Calix[6]arene derivatives as tools to tune the properties of their bound guests

This PhD dissertation focuses on the potentiality of host-guest chemistry as tool to modulate the physical and chemical properties of chemical species through intermolecular interactions. Initially, the ability of tris(N-phenylureido) calix[6]arene hosts to enhance the reactivity of threaded N-alkyl-pyridylpyridinium salts towards nucleophilic substitutions, was exploited to obtain sophisticated molecular architectures. In particular, [3]rotaxanes composed by two non-palindrome calix[6]arene hosts and a threaded bisviologen-based dumbbell, may exist in three different orientational isomers. The supramolecular assisted approach allowed to obtain all the possible orientational isomers of the [3]rotaxanes with good yields and high control on the reciprocal orientation of the components.

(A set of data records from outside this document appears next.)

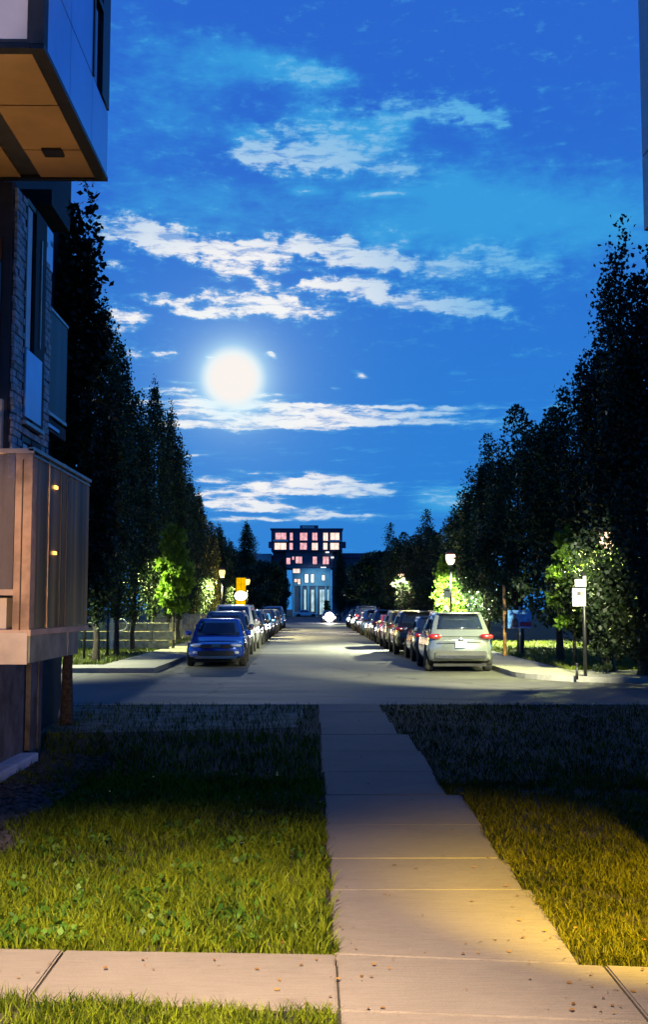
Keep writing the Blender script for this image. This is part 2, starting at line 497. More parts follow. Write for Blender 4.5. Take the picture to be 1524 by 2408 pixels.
def ptop(x): return 5.76 + (-.06 * (x - .12) if x < .12 else -.145 * (x - .12))
def pbot(x): return 4.98 + (-.115 * (x - .12) if x < .12 else -.115 * (x - .12))


ys = [5.76, 7.04, 7.9, 9.1, 10.54, 12.0, 13.7, 15.5, 17.1, 18.8, 20.40]
for i, (y0, y1) in enumerate(zip(ys, ys[1:])):
    xr0, xr1 = ((1.31, 1.36) if y1 <= 9.2 else (1.37, 1.40) if y1 <= 10.6 else (1.26, 1.28) if y1 <= 12.1 else (1.29, 1.33) if y1 <= 15.6 else (1.18, 1.22))
    xl = .115 + .012 * math.sin(i * 2.1)
    jz = .06 + random.uniform(-.003, .003)
    ya_, yb_ = (ptop(xl) + .012, ptop(xr0) + .012) if i == 0 else (y0 + .005, y0 + .005)
    slab(path, [(xl, ya_), (xr0, yb_), (xr1, y1 - .005), (xl, y1 - .005)], -.05, jz, M_CONC)
side = prism('cross_pavement', [(-14, 5.2), (14, 4.3), (14, 5.12), (-14, 6.1)], -.2, .045, M_SOIL, kind='structure')


def pav_y(x): return 5.785 - .0245 * (x - .12) * (1.0 if x < .12 else 4.2) - (0 if x < .12 else 0)


xs = [-6.8, -5.4, -4.05, -2.66, -1.27, .12, 1.43, 2.75, 4.1, 5.5]
for x0, x1 in zip(xs, xs[1:]):
    slab(side, [(x0 + .006, pbot(x0)), (x1 - .006, pbot(x1)), (x1 - .006, ptop(x1)), (x0 + .006, ptop(x0))], -.05, .06 + random.uniform(-.002, .002), M_CONC)
for y0, y1 in ((3.6, 4.97), (2.2, 3.59), (.8, 2.19), (-.6, .79), (-2.0, -.61)):
    x1a, x1b = 1.40, 1.42
    ya = lambda x, y: y if y < 4.9 else pbot(x) - .012
    slab(path, [(.125, y0), (x1a, y0), (x1b, ya(x1b, y1)), (.125, ya(.125, y1))], -.05, .058, M_CONC)

# mulch bed against the left building, and the dry strip along the street
rng = np.random.default_rng(3)


def rocks(name, n, xf, zbase, smin, smax, m):
    bm = bmesh.new()
    bmesh.ops.create_icosphere(bm, subdivisions=1, radius=1)
    pv = np.array([v.co[:] for v in bm.verts]); pf = [[v.index for v in f.verts] for f in bm.faces]
    bm.free()
    V, Fq = [], []
    k = len(pv)
    for i in range(n):
        x, y = xf()
        s = rng.uniform(smin, smax)
        p = pv * (1 + rng.uniform(-.28, .28, pv.shape)) * np.array([s * rng.uniform(.7, 1.5), s * rng.uniform(.7, 1.4), s * .6])
        a = rng.uniform(0, 6.28)
        q = p.copy(); q[:, 0] = p[:, 0] * math.cos(a) - p[:, 1] * math.sin(a); q[:, 1] = p[:, 0] * math.sin(a) + p[:, 1] * math.cos(a)
        V.append(q + np.array([x, y, zbase + s * .2]))
        Fq += [[i * k + j for j in f] + [i * k + f[2]] for f in pf]
    me = bpy.data.meshes.new(name)
    me.from_pydata(np.concatenate(V).tolist(), [], [f[:3] for f in Fq])
    o = link(name, me, m)
    o['kind'] = 'stuff'
    return o


prism('mulch_bed', [(-5, 7.9), (-2.25, 7.9), (-2.18, 8.8), (-2.35, 10), (-2.45, 11.6), (-2.7, 13.6), (-5, 13.9)], 0, .05, M_MULCH, kind='structure')
rocks('mulch_rubble', 2600, lambda: (rng.uniform(-3.6, -2.3), rng.uniform(7.9, 13.4)), .05, .015, .055, M_MULCH)
sheet('leaf_litter_ground', [(-6, 15.2), (-.2, 16.6), (-.1, 20.3), (-6, 20.3)], .0395, M_PATCH)

# ------------------------------------------------------------------ left building
M_PANELB = mat('blue_metal_cladding', (.42, .55, .80), .34, .75, var=.05, nscale=1.2, spec=.6)
M_CREAM = mat('pale_cladding', (.55, .53, .58), .5, var=.04, nscale=1.5)
M_SOFFIT = mat('soffit_board', (.20, .125, .055), .55, var=.10, nscale=1.6, dirt=.35)
M_BRICK = mat('dark_brick', (.26, .29, .35), .48, var=.35, nscale=9, bump=.5)
M_BRICK2 = mat('grey_brick', (.32, .35, .41), .48, var=.3, nscale=8, bump=.5)
M_MORTAR = mat('mortar', (.05, .05, .055), .95)
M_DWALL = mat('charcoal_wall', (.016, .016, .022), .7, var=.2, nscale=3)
M_GLASSD = mat('dark_glass', (.010, .013, .020), .06, spec=.8, var=.1)
M_BLIND = mat('pale_blind', (.80, .84, .86), .6, var=.08, nscale=2)
M_WARMW = mat('beige_render', (.50, .37, .26), .7, var=.12, nscale=3)
M_STONE = mat('pale_fascia', (.52, .45, .36), .75, var=.12, nscale=2.5, dirt=.3)
M_FSIDE = mat('darker_fascia', (.22, .24, .19), .7, var=.2, nscale=4, dirt=.4)  # darker than the front fascia
M_WOOD = mat('timber_post', (.40, .26, .16), .6, var=.25, nscale=4)


def tint_glass(name, col, alpha, streak):
    m = bpy.data.materials.new(name)
    m.use_nodes = True
    t = NT(m.node_tree)
    p = m.node_tree.nodes['Principled BSDF']
    geo = t.n('ShaderNodeNewGeometry').outputs['Position']
    mp = t.n('ShaderNodeMapping')
    mp.inputs['Scale'].default_value = (streak, streak, .12)
    t.t.links.new(geo, mp.inputs[0])
    f = t.noise(mp.outputs[0], 1.0, 4, .6)
    t.t.links.new(t.mix(t.smooth(f, .38, .62), tuple(c * .10 for c in col), col), p.inputs['Base Color'])  # vertical streaks in the glass colour imitate reflections
    p.inputs['Roughness'].default_value = .42
    p.inputs['Alpha'].default_value = alpha
    return m


M_BGLASS = tint_glass('tinted_balcony_glass', (.26, .165, .07), .82, 5.0)
M_NGLASS = tint_glass('loggia_glass', (.03, .04, .09), .85, 2.5)
M_CONCW = mat('rough_concrete_wall', (.075, .072, .08), .9, var=.35, nscale=3.2, bump=.4, dirt=.5)

LB = empty('apartment_building', (-3.3, 12.5, 0), 0, 'near apartment building beside the path with overhanging blue-clad box and glazed balcony', 'building')
LB_INV = Vector((3.3, -12.5, 0))


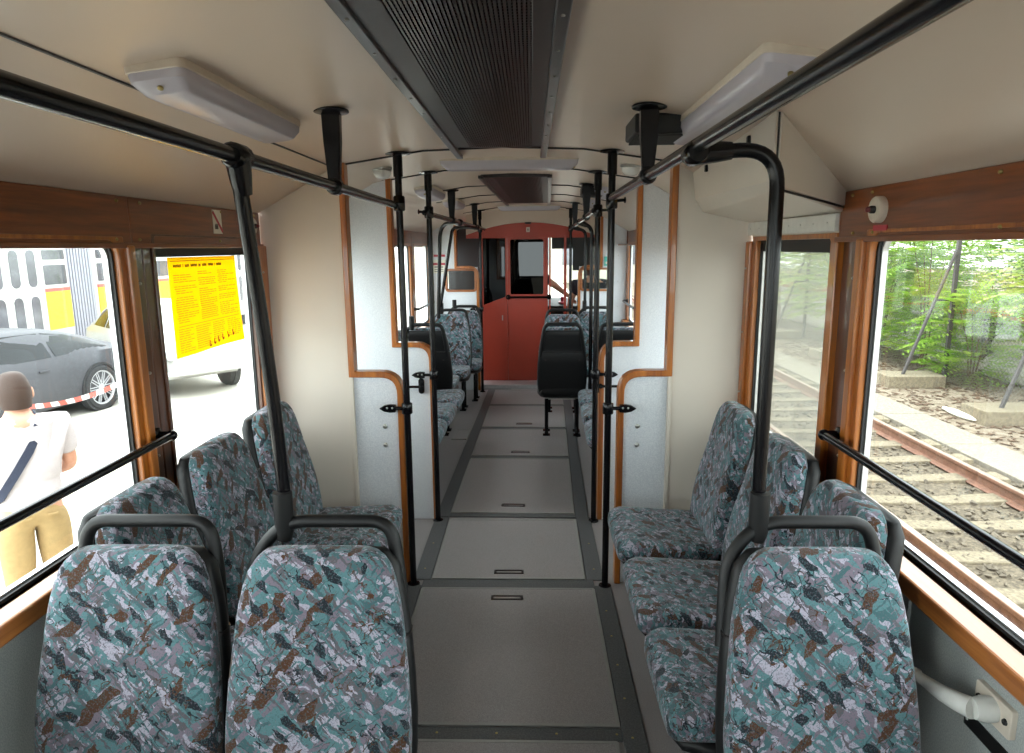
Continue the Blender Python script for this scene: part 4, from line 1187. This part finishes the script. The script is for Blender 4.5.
def plant(name, label, cat, loc, seed, nfr, R, z0, z1, leaf, mat, stems=3, group=None, npair=8):
    rng = random.Random(seed)
    t = thing(name, label, cat, loc, 0, group)
    b = MB(); foliage(rng, nfr, R, z0, z1, leaf, b, npair=npair)
    b.build('foliage', M[mat], t, smooth=0, kind='stuff')
    for k in range(stems):
        a = rng.uniform(0, 6.3); q = R*.45
        MB().tube([(0.04*cos(a), .04*sin(a), -.02), (q*.3*cos(a), q*.3*sin(a), z1*.4), (q*cos(a), q*sin(a), z1*.9)], [.018, .012, .005], 6).build('stem', M['bark'], t)
    return t
SH = 'saplings along the wire fence'
plant('leafy_sapling', 'bushy sapling with feathery leaves in front of the fence, just right of the nearer strut', 'shrub', (7.9, 12.1, G), 1, 330, .9, .1, 1.55, .55, 'leaf', 4, SH)
plant('leafy_sapling', 'tall feathery sapling filling the upper right corner of the big right window', 'shrub', (7.75, 9.4, G), 2, 430, 1.1, 1.55, 3.3, .62, 'leaf2', 4, SH)
plant('leafy_sapling', 'slender sapling by the left edge of the big right window', 'shrub', (7.9, 13.6, G), 3, 620, 1.1, .3, 3.4, .5, 'leaf', 4, SH)
plant('leafy_sapling', 'yellowish sapling seen through the narrow right window', 'shrub', (7.9, 17.6, G), 4, 700, 1.5, .6, 3.6, .6, 'leaf2', 4, SH)
plant('leafy_sapling', 'green sapling behind the pillar between the right windows', 'shrub', (7.9, 15.4, G), 5, 500, 1.2, .2, 3.0, .6, 'leaf', 4, SH)
plant('leafy_sapling', 'sapling beyond the narrow right window toward the front of the tram', 'shrub', (7.9, 21.5, G), 6, 420, 1.6, .4, 3.6, .6, 'leaf', 4, SH)
for k, (x, y, lb) in enumerate(((13.2, 15.0, 'dark leafy tree behind the orange pipe, right window'), (13.4, 19.8, 'leafy tree farther along behind the pipes'), (12.4, 25.5, 'leafy tree behind the narrow right window view'), (13.6, 11.0, 'dark tree behind the tall sapling at right'), (13, 33, 'distant tree toward the front on the right'), (12, 42, 'farthest tree toward the front on the right'), (12.2, 5.5, 'dark tree on the right beyond the window edge'))):
    plant('broadleaf_tree', lb, 'tree', (x, y, G), 20+k, 1100 if k < 4 else 700, 2.9, .5, 5.6, .9, 'leaf3' if k % 2 == 0 else 'leaf', 1, 'trees behind the pipes', npair=7)
t = thing('drainage_sack', 'small white sack lying by the concrete block on the verge', 'sack', (6.15, 9.5, G))
MB().ell((0, 0, .035), .085, .36, .045, 14, 8).build('sack_body', M['paper'], t); MB().ell((0, .36, .035), .04, .06, .03).build('sack_neck', M['paper'], t)

# ---- the other tram on the left
M['tramwhite'] = plain('white_tram_paint', 'b9b8b5', .4)
M['tramyellow'] = plain('yellow_tram_paint', 'b89a22', .4)
M['tramred'] = plain('red_tram_band', 'b0524a', .4)
M['tramglass'] = plain('grey_tram_glass', '55555c', .12, 0, var=.3, scale=3, spec=.8)
M['bellows'] = plain('grey_bellows', '8e8e98', .7)
X = -9.0
t = thing('parked_tram', 'white and yellow tram parked on the left beyond the grey car', 'tram', (X-1.2, 16, G))
LX = lambda x: x - (X-1.2); LZ = lambda z: z - G; LY = lambda y: y - 16
def tb(y0, y1, z0, z1, x0=X-2.3, x1=X): return (LX(x0), LX(x1), LY(y0), LY(y1), LZ(z0), LZ(z1))
b = MB().box(*tb(5, 13.40, -.45, 2.5)); b.box(*tb(14.2, 34, -.45, 2.5))
b.build('car_body', M['tramwhite'], t, bevel=.08, smooth=0)
b = MB()
for k in range(9): b.box(*tb(13.40 + k*.09, 13.40 + k*.09 + .06, -.35, 2.4, X-2.2, X-.05))
b.box(*tb(13.38, 14.2, -.3, 2.35, X-2.15, X-.1)); b.build('bellows', M['bellows'], t, smooth=0)
for y0, y1 in ((12.66, 13.36), (14.25, 20.6), (22.2, 30)):
    MB().box(*tb(y0, y1, .12, .84, X-.1, X+.006)).build('yellow_panel', M['tramyellow'], t, smooth=0)
    MB().box(*tb(y0, y1, .84, .905, X-.1, X+.008)).build('red_band', M['tramred'], t, smooth=0)
for y0 in (12.68, 14.28, 15.3, 16.35, 17.4, 18.45, 19.5, 22.3, 23.4, 24.5, 25.6):
    wy = .62 if y0 < 13 else .8
    b = MB().prism(rrect(LY(y0), LY(y0+wy), LZ(.97), LZ(1.34), .03), 'x', LX(X-.02), LX(X+.006))
    b.prism(rrect(LY(y0), LY(y0+wy), LZ(1.44), LZ(1.62), .03), 'x', LX(X-.02), LX(X+.006))
    b.build('window', M['tramglass'], t, smooth=0)
for dy in (10.9, 20.75):
    for k in range(4):
        y = dy + k*.42
        lf = MB().box(*tb(y, y+.40, -.35, 1.75, X-.06, X+.012)).build('door_leaf', M['tramwhite'], t, bevel=.01, smooth=0)
        b = MB().prism(rrect(LY(y+.09), LY(y+.31), LZ(.95), LZ(1.62), .10), 'x', LX(X-.0), LX(X+.018)); b.prism(rrect(LY(y+.09), LY(y+.31), LZ(.0), LZ(.78), .10), 'x', LX(X-.0), LX(X+.018))
        b.build('door_window', M['tramglass'], lf, smooth=30)
MB().box(*tb(5, 34, -.75, -.42, X-2.1, X-.15)).build('underframe', M['rubber'], t, smooth=0)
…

Then, the synthesis of a two-stations-two-gates oriented catenane was carried out to examine the possibility to use this MIM as a prototype of a unidirectional rotatory molecular motor. A further significant study explored the influence of the complexation inside a tris(N-phenylureido)-calix[6]arene host on the spectroscopic behavior of stilbazolium salts, particularly focusing on the role played by the orientation of these guests inside the cavity. Lastly, the properties of new bis(N-phenylureido)- and bis(N-phenylthioureido)-calix[6]arene hosts were investigated. The impact of the modification of the number/type and geometrical arrangement of the functional groups at the upper rim on the conformation and complexation ability of the hosts was investigated.